What you are asked to do: Copy out exactly the lines from the first line of the material below through the line containing "return m, nt, b", and nothing beyond them.

Dataset content:
::::::::::
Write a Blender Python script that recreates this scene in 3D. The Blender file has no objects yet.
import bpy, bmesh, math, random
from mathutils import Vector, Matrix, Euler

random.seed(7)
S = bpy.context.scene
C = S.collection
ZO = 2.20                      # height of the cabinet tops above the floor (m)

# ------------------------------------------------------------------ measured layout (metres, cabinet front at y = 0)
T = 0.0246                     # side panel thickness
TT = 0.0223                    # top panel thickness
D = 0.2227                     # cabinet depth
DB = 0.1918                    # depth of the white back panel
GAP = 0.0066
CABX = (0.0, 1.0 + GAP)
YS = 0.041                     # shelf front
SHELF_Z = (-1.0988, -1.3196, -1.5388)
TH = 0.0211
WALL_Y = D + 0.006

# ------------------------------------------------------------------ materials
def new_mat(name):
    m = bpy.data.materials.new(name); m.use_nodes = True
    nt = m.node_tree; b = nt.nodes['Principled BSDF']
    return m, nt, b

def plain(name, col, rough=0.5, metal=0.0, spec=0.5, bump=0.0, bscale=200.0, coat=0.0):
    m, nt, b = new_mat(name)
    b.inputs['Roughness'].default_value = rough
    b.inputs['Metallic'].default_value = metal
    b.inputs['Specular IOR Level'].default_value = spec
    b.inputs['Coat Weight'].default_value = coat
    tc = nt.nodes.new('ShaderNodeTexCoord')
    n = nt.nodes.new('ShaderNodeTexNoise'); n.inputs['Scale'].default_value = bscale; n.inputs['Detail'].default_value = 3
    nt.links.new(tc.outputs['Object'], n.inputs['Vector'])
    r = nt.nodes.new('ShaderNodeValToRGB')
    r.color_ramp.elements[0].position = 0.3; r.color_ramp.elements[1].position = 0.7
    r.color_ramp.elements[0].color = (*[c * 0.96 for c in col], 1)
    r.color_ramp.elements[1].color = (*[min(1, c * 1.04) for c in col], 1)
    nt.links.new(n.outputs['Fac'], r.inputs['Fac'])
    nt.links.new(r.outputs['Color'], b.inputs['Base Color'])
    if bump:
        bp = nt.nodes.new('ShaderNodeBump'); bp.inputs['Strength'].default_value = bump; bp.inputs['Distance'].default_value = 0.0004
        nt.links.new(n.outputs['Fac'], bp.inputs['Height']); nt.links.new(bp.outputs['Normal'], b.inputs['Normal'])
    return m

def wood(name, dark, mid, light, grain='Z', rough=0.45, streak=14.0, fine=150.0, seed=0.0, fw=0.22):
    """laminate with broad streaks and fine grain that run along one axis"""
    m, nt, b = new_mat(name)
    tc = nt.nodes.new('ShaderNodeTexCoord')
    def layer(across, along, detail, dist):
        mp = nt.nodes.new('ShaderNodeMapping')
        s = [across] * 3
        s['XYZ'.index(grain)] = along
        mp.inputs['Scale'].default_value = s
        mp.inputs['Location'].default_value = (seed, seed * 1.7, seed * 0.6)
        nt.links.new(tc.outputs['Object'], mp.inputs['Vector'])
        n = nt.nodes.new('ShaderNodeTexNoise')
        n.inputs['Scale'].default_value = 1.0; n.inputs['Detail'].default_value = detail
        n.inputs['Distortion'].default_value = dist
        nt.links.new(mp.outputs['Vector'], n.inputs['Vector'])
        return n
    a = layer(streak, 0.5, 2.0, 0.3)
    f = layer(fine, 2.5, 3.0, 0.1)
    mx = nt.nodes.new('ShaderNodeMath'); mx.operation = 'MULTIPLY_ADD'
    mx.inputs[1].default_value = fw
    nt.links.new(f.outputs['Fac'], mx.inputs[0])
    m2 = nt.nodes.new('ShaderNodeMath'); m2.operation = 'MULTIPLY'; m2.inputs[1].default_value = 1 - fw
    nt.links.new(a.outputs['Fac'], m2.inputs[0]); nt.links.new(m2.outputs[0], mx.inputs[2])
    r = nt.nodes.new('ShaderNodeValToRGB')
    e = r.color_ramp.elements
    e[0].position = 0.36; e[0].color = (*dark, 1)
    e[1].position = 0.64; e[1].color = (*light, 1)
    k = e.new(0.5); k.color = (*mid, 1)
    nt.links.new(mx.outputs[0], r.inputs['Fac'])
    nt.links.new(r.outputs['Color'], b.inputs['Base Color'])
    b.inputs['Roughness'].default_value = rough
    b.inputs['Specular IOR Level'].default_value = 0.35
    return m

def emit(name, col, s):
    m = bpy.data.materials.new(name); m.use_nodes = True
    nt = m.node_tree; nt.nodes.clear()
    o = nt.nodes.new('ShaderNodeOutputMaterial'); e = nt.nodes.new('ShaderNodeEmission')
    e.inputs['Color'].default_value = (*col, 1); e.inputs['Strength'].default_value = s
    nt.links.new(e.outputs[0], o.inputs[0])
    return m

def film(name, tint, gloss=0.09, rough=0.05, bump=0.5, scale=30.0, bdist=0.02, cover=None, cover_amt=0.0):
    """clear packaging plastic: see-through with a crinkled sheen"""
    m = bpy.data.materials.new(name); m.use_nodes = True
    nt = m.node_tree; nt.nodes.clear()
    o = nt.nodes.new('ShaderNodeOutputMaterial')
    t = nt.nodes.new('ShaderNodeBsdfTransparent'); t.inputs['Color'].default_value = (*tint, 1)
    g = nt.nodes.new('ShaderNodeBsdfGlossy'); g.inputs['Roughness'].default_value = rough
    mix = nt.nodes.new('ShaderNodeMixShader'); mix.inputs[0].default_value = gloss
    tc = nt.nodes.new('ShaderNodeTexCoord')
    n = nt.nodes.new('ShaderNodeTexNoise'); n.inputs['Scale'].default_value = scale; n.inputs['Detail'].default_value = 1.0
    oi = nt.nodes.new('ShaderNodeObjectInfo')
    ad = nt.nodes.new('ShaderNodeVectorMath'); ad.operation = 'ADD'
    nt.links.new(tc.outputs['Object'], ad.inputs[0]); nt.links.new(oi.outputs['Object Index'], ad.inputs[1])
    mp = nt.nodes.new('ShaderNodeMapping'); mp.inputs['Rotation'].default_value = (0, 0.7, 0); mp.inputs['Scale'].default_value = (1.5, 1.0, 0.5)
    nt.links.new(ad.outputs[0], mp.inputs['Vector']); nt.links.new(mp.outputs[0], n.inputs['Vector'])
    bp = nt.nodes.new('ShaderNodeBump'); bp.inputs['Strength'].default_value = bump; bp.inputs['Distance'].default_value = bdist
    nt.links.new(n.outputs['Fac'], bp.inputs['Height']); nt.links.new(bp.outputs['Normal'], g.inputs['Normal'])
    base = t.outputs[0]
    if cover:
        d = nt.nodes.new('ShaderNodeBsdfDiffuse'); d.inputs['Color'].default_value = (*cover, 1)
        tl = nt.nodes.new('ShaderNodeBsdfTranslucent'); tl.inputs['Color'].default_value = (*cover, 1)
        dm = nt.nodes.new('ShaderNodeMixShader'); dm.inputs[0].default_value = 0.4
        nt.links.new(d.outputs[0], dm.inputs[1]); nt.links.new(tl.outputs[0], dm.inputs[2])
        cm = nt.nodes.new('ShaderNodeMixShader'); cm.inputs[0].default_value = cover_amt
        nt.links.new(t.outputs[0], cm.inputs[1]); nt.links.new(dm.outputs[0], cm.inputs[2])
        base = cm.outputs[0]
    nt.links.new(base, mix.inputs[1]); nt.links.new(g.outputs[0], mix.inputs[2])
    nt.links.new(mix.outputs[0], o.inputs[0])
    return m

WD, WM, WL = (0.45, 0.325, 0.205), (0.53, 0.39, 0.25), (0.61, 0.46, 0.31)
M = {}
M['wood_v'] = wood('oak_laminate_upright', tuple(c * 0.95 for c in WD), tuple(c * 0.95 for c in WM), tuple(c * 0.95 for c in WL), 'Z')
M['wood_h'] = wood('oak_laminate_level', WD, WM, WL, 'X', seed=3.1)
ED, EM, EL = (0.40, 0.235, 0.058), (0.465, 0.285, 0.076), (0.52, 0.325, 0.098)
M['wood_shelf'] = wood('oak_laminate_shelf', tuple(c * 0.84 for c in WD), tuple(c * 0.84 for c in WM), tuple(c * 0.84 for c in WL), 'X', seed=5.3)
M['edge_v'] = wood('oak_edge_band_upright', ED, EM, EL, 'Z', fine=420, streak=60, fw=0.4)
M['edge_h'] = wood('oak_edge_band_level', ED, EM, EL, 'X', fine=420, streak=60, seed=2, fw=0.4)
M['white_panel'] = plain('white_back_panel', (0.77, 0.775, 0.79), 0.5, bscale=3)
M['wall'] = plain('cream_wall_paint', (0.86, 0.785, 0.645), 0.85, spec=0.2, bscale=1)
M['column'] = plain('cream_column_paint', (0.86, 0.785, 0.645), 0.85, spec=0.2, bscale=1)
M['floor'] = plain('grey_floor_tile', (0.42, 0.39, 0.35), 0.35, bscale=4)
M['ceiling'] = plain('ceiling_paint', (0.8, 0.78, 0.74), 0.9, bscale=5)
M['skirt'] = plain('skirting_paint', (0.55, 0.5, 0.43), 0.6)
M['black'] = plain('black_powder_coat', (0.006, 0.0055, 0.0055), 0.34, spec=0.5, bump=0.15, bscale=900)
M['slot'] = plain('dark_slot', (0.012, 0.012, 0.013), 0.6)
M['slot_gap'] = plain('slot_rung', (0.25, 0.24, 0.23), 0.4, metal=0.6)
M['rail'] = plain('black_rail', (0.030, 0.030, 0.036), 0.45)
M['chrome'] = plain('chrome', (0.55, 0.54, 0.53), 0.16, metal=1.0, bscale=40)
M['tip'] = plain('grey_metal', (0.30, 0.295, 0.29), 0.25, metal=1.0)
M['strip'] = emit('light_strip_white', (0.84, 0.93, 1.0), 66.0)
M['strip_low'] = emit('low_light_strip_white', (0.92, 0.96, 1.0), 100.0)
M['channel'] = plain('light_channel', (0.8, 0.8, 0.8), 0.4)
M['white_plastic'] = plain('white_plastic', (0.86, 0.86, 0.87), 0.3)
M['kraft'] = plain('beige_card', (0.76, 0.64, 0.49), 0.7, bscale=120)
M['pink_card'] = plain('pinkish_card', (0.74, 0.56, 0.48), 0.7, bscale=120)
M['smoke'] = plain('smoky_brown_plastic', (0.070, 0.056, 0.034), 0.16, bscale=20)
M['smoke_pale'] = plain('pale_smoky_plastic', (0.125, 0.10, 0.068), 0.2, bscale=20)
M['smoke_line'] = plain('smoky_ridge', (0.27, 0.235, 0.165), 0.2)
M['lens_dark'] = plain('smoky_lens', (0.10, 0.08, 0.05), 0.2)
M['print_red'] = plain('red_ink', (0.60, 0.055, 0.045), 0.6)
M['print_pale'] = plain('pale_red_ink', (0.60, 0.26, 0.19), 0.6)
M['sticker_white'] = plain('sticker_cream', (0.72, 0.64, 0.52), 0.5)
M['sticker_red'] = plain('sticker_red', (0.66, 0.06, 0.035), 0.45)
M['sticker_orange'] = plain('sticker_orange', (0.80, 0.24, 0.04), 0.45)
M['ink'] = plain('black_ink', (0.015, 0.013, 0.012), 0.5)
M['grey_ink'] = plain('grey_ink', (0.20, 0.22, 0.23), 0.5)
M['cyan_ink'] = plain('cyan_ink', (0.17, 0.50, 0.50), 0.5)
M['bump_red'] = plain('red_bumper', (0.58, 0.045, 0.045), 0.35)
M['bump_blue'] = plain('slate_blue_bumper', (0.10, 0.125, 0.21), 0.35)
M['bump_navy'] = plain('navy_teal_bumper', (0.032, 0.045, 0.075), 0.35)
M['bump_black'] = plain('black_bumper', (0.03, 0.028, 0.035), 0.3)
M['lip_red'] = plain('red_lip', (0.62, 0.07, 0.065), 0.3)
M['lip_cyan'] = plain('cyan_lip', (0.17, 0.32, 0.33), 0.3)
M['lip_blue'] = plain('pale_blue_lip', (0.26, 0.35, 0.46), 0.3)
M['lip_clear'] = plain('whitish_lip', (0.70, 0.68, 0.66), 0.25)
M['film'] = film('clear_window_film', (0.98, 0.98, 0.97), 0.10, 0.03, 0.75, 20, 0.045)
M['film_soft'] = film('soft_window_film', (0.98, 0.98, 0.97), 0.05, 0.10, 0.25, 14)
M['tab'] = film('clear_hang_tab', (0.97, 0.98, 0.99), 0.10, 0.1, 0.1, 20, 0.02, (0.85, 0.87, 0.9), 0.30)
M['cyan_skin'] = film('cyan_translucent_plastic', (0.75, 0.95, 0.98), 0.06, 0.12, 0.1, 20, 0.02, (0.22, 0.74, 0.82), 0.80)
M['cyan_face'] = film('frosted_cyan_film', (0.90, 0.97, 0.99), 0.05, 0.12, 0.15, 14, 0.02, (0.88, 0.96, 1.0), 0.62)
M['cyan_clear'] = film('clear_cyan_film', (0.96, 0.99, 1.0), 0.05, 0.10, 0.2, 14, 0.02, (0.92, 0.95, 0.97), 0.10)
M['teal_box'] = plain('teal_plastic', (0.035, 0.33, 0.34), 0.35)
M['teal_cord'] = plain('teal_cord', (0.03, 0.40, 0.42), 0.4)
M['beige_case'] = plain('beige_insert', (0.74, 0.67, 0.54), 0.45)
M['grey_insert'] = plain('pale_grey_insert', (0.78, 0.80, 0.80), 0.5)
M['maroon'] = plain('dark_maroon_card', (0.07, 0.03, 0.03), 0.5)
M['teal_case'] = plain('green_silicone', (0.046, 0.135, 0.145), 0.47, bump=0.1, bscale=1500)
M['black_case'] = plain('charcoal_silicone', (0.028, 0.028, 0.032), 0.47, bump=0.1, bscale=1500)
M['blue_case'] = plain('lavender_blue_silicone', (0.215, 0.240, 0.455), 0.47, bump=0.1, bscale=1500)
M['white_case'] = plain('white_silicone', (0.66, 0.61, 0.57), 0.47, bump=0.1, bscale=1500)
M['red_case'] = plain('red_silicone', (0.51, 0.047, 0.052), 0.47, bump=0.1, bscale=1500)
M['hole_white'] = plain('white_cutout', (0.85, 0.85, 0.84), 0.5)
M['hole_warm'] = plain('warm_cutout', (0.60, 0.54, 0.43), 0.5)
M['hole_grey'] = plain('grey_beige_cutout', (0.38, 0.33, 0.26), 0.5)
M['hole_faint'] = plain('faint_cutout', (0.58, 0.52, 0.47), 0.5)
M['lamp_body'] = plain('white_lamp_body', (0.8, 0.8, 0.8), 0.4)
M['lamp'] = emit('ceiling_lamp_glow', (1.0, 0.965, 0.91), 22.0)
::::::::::
Solution to this problem:
Write a Blender Python script that recreates this scene in 3D. The Blender file has no objects yet.
import bpy, bmesh, math, random
from mathutils import Vector, Matrix, Euler

random.seed(7)
S = bpy.context.scene
C = S.collection
ZO = 2.20                      # height of the cabinet tops above the floor (m)

# ------------------------------------------------------------------ measured layout (metres, cabinet front at y = 0)
T = 0.0246                     # side panel thickness
TT = 0.0223                    # top panel thickness
D = 0.2227                     # cabinet depth
DB = 0.1918                    # depth of the white back panel
GAP = 0.0066
CABX = (0.0, 1.0 + GAP)
YS = 0.041                     # shelf front
SHELF_Z = (-1.0988, -1.3196, -1.5388)
TH = 0.0211
WALL_Y = D + 0.006

# ------------------------------------------------------------------ materials
def new_mat(name):
    m = bpy.data.materials.new(name); m.use_nodes = True
    nt = m.node_tree; b = nt.nodes['Principled BSDF']
    return m, nt, b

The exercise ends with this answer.